— start Dataset excerpt —

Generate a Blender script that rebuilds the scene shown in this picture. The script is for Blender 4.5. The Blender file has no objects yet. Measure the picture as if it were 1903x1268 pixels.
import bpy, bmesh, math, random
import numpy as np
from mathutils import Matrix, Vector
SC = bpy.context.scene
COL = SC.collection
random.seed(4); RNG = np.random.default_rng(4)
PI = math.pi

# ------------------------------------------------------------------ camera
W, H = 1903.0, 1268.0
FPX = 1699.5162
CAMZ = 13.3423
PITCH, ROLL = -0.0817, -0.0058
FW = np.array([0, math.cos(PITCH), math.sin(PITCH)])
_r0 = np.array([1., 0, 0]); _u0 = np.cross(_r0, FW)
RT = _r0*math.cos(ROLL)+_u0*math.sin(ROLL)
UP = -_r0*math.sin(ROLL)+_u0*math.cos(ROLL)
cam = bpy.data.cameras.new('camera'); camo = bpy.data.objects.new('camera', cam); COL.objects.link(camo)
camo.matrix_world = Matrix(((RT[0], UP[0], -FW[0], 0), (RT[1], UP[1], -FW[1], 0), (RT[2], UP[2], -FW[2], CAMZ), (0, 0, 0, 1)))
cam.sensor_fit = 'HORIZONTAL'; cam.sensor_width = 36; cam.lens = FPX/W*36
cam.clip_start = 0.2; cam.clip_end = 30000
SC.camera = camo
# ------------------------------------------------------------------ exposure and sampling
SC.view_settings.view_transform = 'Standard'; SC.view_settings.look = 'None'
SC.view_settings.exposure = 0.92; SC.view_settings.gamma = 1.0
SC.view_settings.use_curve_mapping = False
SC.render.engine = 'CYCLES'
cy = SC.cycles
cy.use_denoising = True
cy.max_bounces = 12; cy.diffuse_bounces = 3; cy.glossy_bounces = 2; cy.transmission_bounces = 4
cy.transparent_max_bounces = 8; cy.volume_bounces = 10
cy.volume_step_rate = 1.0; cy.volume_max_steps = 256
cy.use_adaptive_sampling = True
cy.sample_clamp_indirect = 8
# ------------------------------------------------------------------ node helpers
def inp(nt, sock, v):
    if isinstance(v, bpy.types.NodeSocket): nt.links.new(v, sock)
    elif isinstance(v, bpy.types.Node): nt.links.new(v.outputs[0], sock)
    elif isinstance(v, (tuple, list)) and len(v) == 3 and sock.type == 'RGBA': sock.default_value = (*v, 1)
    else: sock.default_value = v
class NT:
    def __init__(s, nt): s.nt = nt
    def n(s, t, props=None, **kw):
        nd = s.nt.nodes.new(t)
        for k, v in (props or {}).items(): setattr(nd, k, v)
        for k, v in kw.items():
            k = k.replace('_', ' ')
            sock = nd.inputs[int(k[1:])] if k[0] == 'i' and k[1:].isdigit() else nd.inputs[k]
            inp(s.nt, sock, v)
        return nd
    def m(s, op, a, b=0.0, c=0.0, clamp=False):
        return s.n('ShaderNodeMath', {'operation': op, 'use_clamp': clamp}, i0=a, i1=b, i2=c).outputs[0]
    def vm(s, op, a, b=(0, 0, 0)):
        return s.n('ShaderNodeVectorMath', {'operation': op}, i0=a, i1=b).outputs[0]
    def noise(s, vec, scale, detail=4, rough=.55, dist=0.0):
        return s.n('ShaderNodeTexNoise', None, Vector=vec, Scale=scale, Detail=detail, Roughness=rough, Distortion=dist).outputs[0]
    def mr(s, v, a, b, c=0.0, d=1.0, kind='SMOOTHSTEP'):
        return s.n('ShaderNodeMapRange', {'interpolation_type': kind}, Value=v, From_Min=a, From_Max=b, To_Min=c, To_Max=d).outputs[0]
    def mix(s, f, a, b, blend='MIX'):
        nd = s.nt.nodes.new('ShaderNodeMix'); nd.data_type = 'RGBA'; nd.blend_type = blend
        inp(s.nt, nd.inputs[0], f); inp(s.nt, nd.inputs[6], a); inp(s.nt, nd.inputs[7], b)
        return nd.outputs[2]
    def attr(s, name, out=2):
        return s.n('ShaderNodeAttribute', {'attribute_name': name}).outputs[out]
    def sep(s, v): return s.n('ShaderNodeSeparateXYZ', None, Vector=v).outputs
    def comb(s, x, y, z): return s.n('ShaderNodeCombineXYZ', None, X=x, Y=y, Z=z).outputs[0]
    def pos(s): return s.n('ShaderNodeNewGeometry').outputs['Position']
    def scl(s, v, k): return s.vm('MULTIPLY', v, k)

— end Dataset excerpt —

**What the task asks:** Copy out the listing above, line by line and exactly, from its first line to the line holding "PI = math.pi", inclusive.

**The answer:**
Generate a Blender script that rebuilds the scene shown in this picture. The script is for Blender 4.5. The Blender file has no objects yet. Measure the picture as if it were 1903x1268 pixels.
import bpy, bmesh, math, random
import numpy as np
from mathutils import Matrix, Vector
SC = bpy.context.scene
COL = SC.collection
random.seed(4); RNG = np.random.default_rng(4)
PI = math.pi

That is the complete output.